Garder le contrôle de votre déclaration de revenus

L’idée que l’État puisse préremplir votre déclaration de revenus a circulé il y a quelques mois. En fouillant un peu, nous nous sommes aperçus que le Québec avait tenté un projet pilote en ce sens en 2008.

Suite à une demande d’accès à l’information, l’IEDM a mis la main sur les détails de cette expérience.

À l’époque, pour tester l’idée du préremplissage des déclarations d’impôt, le gouvernement avait ciblé une population ayant une situation fiscale simple. Ainsi, 80 % des « cobayes » avaient 65 ans et plus. Généralement, les sources de revenus de cette population varient peu d’une année à l’autre et sont peu nombreuses.

D’après vous, quels ont été les résultats de ce projet pilote? Eh bien, à la lumière des informations, ce fut un fiasco!

Une avalanche d’erreurs et de coûts supplémentaires

Sur les 100 000 contribuables contactés, seulement le tiers a choisi d’utiliser le formulaire du gouvernement qui leur a été envoyé. Pourquoi? Parce que la plupart des gens veulent avoir un contrôle sur leur déclaration (après tout, c’est notre argent!). Mais aussi parce que les déclarations ont été envoyées en retard par le gouvernement. Parlez-moi d’un projet qui a bien commencé!

Le respect des délais est l’une des conditions essentielles pour éviter les dépassements de coûts dans tout ce que l’État entreprend. Or, le rapport du gouvernement sur l’expérience québécoise de 2008 est clair là-dessus : le système a rencontré des problèmes techniques qui ont occasionné des délais supplémentaires au calendrier de Revenu Québec.

Imaginez si les délais ne concernaient pas seulement 100 000 personnes, mais l’ensemble des quelque six millions et demi de Québécois qui remplissent une déclaration d’impôt. Ça serait un véritable bordel! 

Par exemple, les fonctionnaires ont dû passer pas moins de 12 000 coups de fil durant le projet pilote, la plupart du temps pour expliquer aux gens comment fonctionnait le formulaire. 12 000 appels pour 100 000 formulaires; imaginez le nombre d’appels pour six millions de formulaires!

Comme on pouvait s’y attendre, ce projet pilote a coûté une petite fortune : 2 millions $, pigés dans les poches des contribuables. La majorité de l’argent, soit 1,6 million $ a servi à payer les fonctionnaires qui ont dû passer du temps à traiter les dossiers et répondre aux questions.

Le fait qu’il s’agissait d’un projet pilote, touchant des contribuables au profil fiscal relativement simple, a probablement permis d’éviter les problèmes les plus graves.

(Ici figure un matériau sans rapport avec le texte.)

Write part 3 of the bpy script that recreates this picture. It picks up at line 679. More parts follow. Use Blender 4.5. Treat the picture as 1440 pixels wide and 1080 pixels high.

Le préremplissage des déclarations d’impôt : une très mauvaise idée

Nous ne sommes pas du tout étonnés par l’expérience québécoise. Celle-ci vient confirmer les conclusions de notre récente étude dans laquelle on explique justement pourquoi c’est une très mauvaise idée de vouloir laisser le gouvernement remplir notre déclaration d’impôt. Essentiellement, c’est coûteux pour l’État et pour les contribuables, c’est inefficace et ça augmente les risques d’erreurs.

L’expérience internationale confirme les effets pervers du préremplissage des déclarations d’impôt. L’Australie, l’Angleterre, le Danemark et la France, ont tous connu des problèmes, et on a assisté à des cafouillages de grande envergure.

Par exemple, en 2010, au Royaume-Uni, l’impôt de près de six millions de contribuables a été mal calculé. Aussi, dans des pays à la fiscalité complexe, des bogues importants ont été signalés. En France, le préremplissage a été mis en place en 2006; un quart des déclarations comportaient une erreur la première année. En 2018, 500 000 déclarations préremplies avaient sous-évalué le montant d’impôt à payer; les contribuables ont dû faire la correction eux-mêmes.

Le contribuable est le mieux placé

Ces expériences nous rappellent quelques faits que nous ne devrions jamais oublier. Qu’il le fasse seul, en utilisant un logiciel spécialisé ou encore en embauchant un comptable, le contribuable est la personne la mieux placée pour remplir sa déclaration de revenus.

Cela nous informe sur la fiscalité et la taille de l’État, nous sensibilise aux dépenses gouvernementales et nous responsabilise comme citoyen.

Si on veut vraiment faciliter la vie des contribuables, ce n’est pas en promettant un cadeau empoisonné qu’on va y arriver, mais plutôt en simplifiant l’ensemble du régime fiscal.

Jasmin Guénette est vice-président aux opérations de l’Institut économique de Montréal. Il signe ce texte à titre personnel.